Probably (I’ve never been to a show), but it’s not true of actual sex, which this movie also managed to make unsexy and banal. Besides, even if the goal is to show how tedious the actual profession is, who cares? That’s why they don’t make movies about accountants doing their jobs.
I watched enough of Showgirls to know it was a terrible film, but not enough to figure out why it was a terrible film. I only knew that even though it had lots of boobs, it was boring. For me, that’s pretty definitive of “bad”.
Regards,
Shodan
I think I’m going to have to watch it tonight now. I was planning on a quiet night in anyway. One needs to rest occasionally.

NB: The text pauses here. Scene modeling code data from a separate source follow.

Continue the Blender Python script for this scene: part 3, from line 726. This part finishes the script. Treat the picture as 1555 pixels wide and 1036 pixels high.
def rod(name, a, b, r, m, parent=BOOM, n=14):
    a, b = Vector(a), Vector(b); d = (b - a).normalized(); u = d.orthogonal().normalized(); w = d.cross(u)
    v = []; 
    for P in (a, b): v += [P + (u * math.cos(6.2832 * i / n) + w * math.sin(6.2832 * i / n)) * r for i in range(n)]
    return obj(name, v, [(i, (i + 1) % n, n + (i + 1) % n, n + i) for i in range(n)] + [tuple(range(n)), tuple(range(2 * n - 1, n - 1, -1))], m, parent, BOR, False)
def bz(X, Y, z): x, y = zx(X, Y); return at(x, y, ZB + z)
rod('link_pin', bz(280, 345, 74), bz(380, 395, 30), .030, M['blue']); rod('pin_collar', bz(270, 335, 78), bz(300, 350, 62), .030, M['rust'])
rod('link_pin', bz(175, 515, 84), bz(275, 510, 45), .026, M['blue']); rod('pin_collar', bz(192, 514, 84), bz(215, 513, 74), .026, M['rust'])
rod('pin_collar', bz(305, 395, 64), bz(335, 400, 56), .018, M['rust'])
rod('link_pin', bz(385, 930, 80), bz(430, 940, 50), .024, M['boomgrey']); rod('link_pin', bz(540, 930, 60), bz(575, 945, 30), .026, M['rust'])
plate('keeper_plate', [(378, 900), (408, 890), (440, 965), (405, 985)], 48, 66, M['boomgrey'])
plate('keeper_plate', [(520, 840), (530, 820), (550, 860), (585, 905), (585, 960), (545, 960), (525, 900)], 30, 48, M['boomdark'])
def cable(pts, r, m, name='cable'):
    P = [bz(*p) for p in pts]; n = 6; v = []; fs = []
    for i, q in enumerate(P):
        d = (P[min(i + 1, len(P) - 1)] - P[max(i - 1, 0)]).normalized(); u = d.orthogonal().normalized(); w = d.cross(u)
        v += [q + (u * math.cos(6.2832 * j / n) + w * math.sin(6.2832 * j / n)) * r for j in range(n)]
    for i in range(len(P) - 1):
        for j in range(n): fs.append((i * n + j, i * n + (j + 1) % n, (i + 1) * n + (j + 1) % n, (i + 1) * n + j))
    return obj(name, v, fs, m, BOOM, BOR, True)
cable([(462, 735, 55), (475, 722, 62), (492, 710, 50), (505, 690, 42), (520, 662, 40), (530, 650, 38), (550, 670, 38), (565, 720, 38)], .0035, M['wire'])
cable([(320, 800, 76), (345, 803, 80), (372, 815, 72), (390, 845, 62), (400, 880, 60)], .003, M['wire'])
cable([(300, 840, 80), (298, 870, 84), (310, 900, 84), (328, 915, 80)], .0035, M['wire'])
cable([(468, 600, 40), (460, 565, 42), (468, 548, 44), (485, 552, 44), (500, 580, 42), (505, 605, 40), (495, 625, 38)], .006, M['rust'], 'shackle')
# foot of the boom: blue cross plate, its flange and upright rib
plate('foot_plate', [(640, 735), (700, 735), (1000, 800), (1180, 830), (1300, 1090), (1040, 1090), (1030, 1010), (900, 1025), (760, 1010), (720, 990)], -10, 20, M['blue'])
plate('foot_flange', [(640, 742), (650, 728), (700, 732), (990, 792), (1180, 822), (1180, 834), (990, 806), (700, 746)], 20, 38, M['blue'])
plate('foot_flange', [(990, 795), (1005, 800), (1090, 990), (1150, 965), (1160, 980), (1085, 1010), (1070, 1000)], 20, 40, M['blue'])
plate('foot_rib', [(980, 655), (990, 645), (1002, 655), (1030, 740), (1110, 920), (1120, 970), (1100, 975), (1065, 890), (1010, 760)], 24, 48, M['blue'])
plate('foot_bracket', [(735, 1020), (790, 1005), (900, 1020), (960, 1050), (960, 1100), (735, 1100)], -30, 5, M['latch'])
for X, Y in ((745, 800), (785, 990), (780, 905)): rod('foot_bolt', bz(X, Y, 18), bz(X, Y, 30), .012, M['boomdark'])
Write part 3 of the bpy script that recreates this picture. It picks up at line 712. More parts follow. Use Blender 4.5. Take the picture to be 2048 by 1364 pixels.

I think we can all agree *Showgirls *would have been better if Doogie Howser showed up dressed as a Nazi and murdered the entire cast.
Preferably 30 seconds after the opening credits, and definitely including the director and scriptwriter.
I will come into the fray and defend Verhoeven as a director. He has talent. Amanset already mentioned Verhoeven’s 2006 movie “Zwartboek” (“the black book”); a tremendously gripping drama set in the Occupied Netherlands during WW2, dealing with the Dutch resistance, efforts to save Jewish people at risk, and horrendous, heart-breaking betrayal. As a movie it is incredibly satisfying and it is very well done.
His first movie ever, “Turkish Delight” (from 1973) has been voted as “the best Dutch movie of the 20th century”. Maybe there was not a lot of competition for the title, but it means something.
I have the feeling that Verhoeven did not like his Hollywood career and, as soon as he made his money there, he made sure to self-sabotage his own work so that he would not be called for more films. As I said, “Zwartboek” is recent (8 years ago) and is (IMHO) a very good movie. In it he shows that he really has what it takes to be an excellent director.
When I was in college I was the projectionist for the Film Society, we got movies and showed them cheap. One day we saw Showgirls in the newly available movies, and decided to pair it with another sexy movie, Henry and June. I had to sit through both movies several times.
Showgirls was just bad. Bad writing, bad acting, etc. It was so bad that even with all the boobs on display I never once got excited watching it.
Henry and June, on the other hand, was pretty freakin hot.
I remember seeing something like that, but that went even further – the magic-marker bras were done in a couple of colours to give a cheetah-print. Somebody obviously was given a job to do and took the opportunity to unleash some creativity.
Those are the best. My favorite example is from an obscure movie called Feast of Love. At one point there’s quite a long scene – several minutes at least – of Radha Mitchell naked, leaning against a wall in the bedroom arguing with her husband. Her boobs are in frame for what seems like forever.
The hand-drawn magic marker bra they put on her for the edited version is over the top, comically awful. It moves around in a way that looks like bad animation, which is made all the worse because her body isn’t actually moving.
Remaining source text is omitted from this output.